Selfish West seeking to pass carbon emission buck to developing nations

By Li Li Source:Xinhua Published: 2014-9-25 22:08:01

As world leaders gathered in New York City on Tuesday for an UN Climate Summit, some Western powers have once again rushed to push China into the limelight, hyping up its status as the world's largest greenhouse gas emitter.

The emerging Asian powerhouse, they contend, should shoulder a major bulk of responsibilities in the global fight against climate change.

Such a claim is untenable, as it has been made regardless of both historical facts and the present reality. For one thing, just like saying that "Rome was not built in a day," the climate peril the human race is facing right now is not just an outcome of the industrial growth of developing countries, most of which only started several decades ago. Instead, the menace has been constantly building up since the onset of industrialization, a process that has lasted for over two centuries.

For another, during the rapid process of globalization, developed countries are shifting their high energy consuming and polluting industries to the developing world, thus transferring more carbon emissions to the latter. In the particular case of China, the world's most populous nation is facing the daunting task of modernizing its economy for the benefit of a whopping 1.35 billion people, nearly one-fifth of the world's total.

During the painstaking process, China remains troubled by a barrage of growing woes such as development imbalance and poverty alleviation.

Therefore, it is extremely unreasonable and selfish for those developed countries, which have emitted their historical share of greenhouse gases and are relocating their current share, to pass the buck to developing nations and infringe their very right of development.

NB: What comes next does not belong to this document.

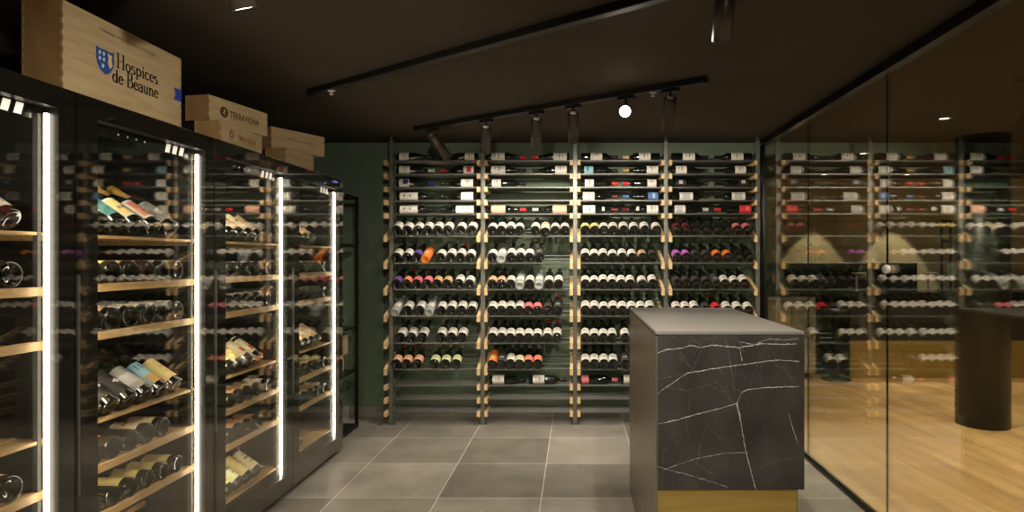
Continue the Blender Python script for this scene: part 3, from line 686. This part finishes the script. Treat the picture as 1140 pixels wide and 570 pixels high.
def crate_hospices(t, L_, H_):
    bm = bmesh.new()
    serif_text(bm, 'Hospices', 0.222, 0.132, 0.212, 0.050, fr3); serif_text(bm, 'de Beaune', 0.203, 0.079, 0.232, 0.050, fr3)
    o = obj('lettering', bm, M_ink, t); o['label'] = 'black serif lettering'
    text_obj('small_lettering', 'GRAND VIN DE BOURGOGNE', 0.0095, 0.27, 0.15, 0.232, fr3, M_ink2, t, 1.3)
    # shield
    bm = bmesh.new()
    cx, top, w_, h_ = 0.172, 0.176, 0.04, 0.085
    out = [(-1, 0), (-1, -0.45), (-0.85, -0.68), (-0.5, -0.88), (0, -1), (0.5, -0.88), (0.85, -0.68), (1, -0.45), (1, 0), (0.5, -0.05), (0, -0.02), (-0.5, -0.05)]
    poly(bm, [(0.0010, cx+a*w_, top+b*h_) for a, b in out])
    for (a, b, s) in ((-0.6, -0.2, 1), (-0.15, -0.2, 1), (-0.6, -0.42, 1), (-0.15, -0.42, 1), (-0.25, -0.68, 1.1)):
        poly(bm, [(0.0014, cx+(a+q*0.14*s)*w_, top+(b+p*0.07*s)*h_) for q, p in ((-1, -1), (0.2, -1.2), (1, 0), (0.5, 1), (-0.8, 1))], 1)
    poly(bm, [(0.0014, cx+a*w_, top+b*h_) for a, b in ((0.2, -0.12), (0.75, -0.16), (0.7, -0.3), (0.8, -0.55), (0.5, -0.72), (0.25, -0.5), (0.35, -0.3))], 2)
    o = obj('shield_emblem', bm, [M_blue, M_bluepale, mat('cream_print', srgb(200, 170, 130), 0.6)], t); o['label'] = 'blue shield emblem with pale charges'
    bm = bmesh.new()
    poly(bm, [(0.0012, L_-0.047, 0.147), (0.0012, L_+0.001, 0.147), (0.0012, L_+0.001, 0.100), (0.0012, L_-0.047, 0.100), (0.0012, L_-0.036, 0.123)])
    bx(bm, (-0.03, L_, 0.100), (0.0012, L_+0.001, 0.147))
    obj('ribbon', bm, M_ribbon, t)['label'] = 'dark blue ribbon seal'
make_crate('large pine wine crate with black Hospices de Beaune lettering and blue shield', (-1.576, 1.90, CZ), 0, 0.572, 0.125, 0.272, crate_hospices)
def logo(bm, u, v, r, mi, fx=0.001):
    ring = [(fx, u+r*math.cos(a), v+r*math.sin(a)) for a in [2*PI*i/28 for i in range(28)]]
    poly(bm, ring, mi)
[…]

In the meantime, as a responsible developing country, China, though not facing binding targets under the existing Kyoto Protocol, has made self-motivated efforts in emission reduction in a bid to improve its growth quality and reverse environmental degradation.

It is noteworthy that despite being termed the world's "top polluter," China's per-capita emissions of greenhouse gases are far lower than those of the US. To show its determination, China has recently pledged to nearly halve its carbon emission intensity, namely emissions per unit of GDP, from the 2005 level by 2020.

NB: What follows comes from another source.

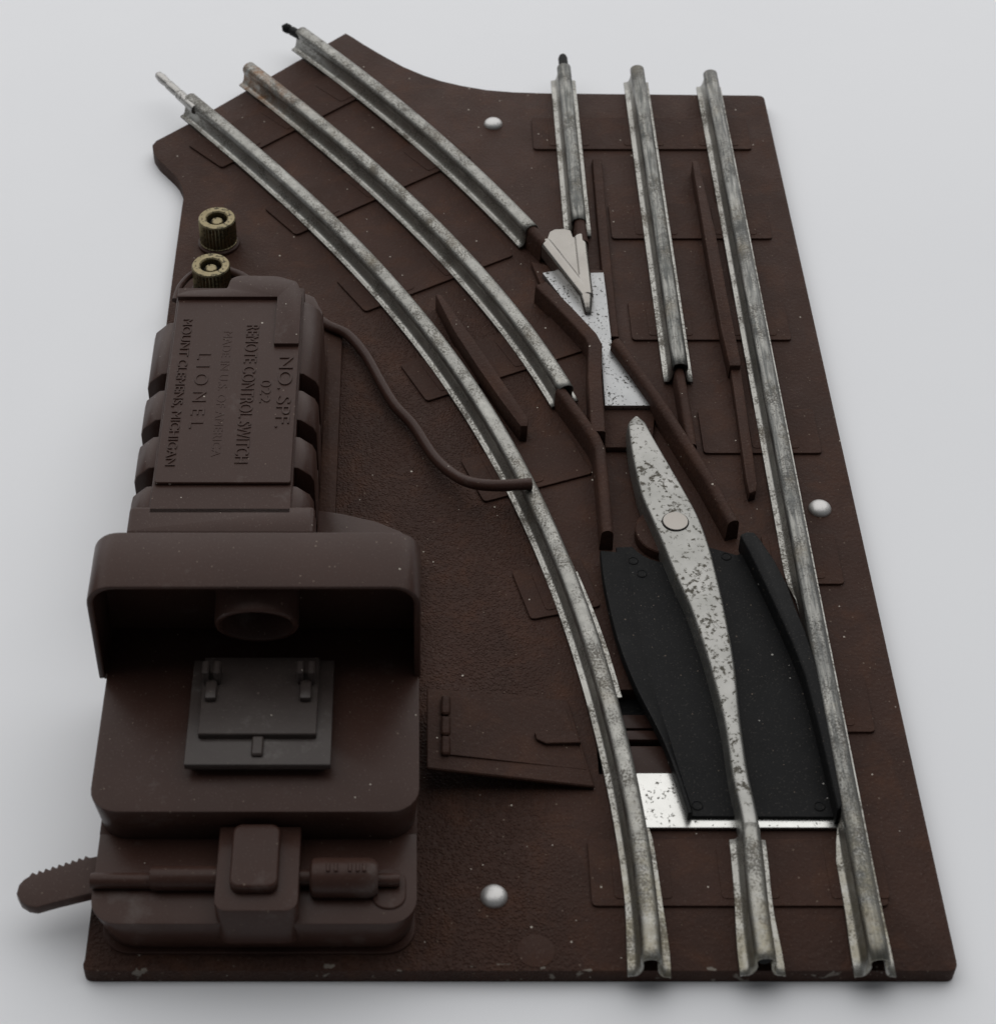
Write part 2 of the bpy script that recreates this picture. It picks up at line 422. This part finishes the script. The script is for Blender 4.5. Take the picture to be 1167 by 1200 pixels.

In the spirit of fairness and equity, the international community also upholds the distribution of emission reduction obligations in accordance with the respective level of development and capacities of each country; a principle epitomized as "common but differentiated responsibility" under the 1997 Kyoto Protocol, which is the only legally binding emission-reduction agreement signed by nearly 200 countries and regions.

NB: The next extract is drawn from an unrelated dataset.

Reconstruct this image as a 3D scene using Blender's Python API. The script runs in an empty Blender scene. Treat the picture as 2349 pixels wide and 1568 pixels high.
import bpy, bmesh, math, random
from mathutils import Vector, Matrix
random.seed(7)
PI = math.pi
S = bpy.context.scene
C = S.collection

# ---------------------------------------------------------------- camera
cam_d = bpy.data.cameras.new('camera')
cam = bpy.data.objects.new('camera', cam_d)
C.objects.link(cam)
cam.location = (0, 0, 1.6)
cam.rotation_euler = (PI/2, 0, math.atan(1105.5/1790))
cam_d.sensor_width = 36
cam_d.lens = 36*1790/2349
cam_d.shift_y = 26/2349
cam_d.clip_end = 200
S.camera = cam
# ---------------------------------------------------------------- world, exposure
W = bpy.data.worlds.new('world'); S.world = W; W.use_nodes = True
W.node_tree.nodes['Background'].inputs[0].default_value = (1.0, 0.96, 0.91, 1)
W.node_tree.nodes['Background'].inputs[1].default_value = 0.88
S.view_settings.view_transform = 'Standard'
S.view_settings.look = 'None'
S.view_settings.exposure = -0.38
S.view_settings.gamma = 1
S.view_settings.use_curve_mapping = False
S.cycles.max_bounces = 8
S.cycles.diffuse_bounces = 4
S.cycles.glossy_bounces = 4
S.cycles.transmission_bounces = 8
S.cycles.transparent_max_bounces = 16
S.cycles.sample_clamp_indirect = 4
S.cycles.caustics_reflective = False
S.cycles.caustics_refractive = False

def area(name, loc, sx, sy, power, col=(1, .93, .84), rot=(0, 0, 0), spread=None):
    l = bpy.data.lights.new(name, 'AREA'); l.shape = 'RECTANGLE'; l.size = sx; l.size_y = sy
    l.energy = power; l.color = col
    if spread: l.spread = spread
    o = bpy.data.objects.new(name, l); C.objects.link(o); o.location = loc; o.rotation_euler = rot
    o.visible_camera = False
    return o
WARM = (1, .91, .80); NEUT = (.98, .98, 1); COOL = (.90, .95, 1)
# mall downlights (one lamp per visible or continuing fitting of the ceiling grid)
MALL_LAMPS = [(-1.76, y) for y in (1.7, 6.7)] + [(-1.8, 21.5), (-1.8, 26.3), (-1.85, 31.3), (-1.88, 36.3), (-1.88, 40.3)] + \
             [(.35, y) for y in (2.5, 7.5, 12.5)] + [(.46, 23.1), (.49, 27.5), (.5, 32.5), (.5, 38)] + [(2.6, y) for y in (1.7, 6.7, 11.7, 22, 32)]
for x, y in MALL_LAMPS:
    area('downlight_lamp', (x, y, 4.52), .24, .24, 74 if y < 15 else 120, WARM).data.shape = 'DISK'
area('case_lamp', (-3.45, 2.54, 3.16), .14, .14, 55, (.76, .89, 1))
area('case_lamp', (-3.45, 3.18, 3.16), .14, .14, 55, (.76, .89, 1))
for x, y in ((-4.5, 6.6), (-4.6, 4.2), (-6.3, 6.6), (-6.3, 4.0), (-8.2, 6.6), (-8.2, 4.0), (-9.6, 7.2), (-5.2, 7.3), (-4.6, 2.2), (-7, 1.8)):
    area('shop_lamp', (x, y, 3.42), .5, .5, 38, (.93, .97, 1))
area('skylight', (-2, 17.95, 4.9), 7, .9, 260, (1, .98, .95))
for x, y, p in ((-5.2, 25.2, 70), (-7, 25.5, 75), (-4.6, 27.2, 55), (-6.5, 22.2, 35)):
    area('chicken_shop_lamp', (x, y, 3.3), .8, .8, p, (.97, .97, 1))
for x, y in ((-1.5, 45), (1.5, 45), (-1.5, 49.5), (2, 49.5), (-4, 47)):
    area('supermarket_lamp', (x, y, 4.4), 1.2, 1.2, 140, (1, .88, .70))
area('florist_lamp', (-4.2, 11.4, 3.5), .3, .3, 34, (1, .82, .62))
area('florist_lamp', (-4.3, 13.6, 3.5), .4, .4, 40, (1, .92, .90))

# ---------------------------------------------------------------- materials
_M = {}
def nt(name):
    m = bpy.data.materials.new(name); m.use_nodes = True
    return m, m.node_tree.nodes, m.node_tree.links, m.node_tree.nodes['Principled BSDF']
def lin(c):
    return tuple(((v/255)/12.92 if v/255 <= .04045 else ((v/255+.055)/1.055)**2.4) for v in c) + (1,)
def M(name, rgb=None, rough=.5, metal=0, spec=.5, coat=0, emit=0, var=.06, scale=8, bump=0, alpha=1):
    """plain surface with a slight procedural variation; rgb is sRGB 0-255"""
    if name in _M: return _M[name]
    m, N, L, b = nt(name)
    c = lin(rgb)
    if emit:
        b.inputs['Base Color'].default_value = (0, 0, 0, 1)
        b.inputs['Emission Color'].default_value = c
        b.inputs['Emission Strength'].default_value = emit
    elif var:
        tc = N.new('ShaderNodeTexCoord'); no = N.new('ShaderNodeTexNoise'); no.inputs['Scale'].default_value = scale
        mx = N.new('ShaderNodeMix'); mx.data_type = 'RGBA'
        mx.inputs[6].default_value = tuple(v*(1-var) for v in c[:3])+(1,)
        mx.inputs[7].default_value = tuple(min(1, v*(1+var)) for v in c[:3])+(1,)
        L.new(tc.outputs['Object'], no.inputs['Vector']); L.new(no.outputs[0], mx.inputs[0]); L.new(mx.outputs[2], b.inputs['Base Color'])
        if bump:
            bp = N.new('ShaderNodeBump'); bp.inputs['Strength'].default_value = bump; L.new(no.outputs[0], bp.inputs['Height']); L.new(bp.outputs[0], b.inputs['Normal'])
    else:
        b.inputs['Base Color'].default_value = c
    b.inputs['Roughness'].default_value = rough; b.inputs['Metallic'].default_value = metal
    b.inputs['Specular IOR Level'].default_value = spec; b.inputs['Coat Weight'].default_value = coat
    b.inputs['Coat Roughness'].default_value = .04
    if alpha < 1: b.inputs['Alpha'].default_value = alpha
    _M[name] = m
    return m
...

However, with the Kyoto Protocol set to expire in 2020, some countries in the developed world, particularly the US, seem ready to blatantly defy its cornerstone principle and hope to see their "burdens" lessened under a new treaty scheduled to be finalized next year.

Such an attempt is a major reason why years of efforts by the international community to push forward the global fight against climate change have been stymied and caught in a deadlock. It is highly advisable for those developed countries to stop pointing fingers at China and other developing countries and start to realistically assume their due and unshirkable responsibilities.

They should also be reminded that the more their actions are delayed, the more difficult and costly the actions will be in the future.

The author is a writer with the Xinhua News Agency.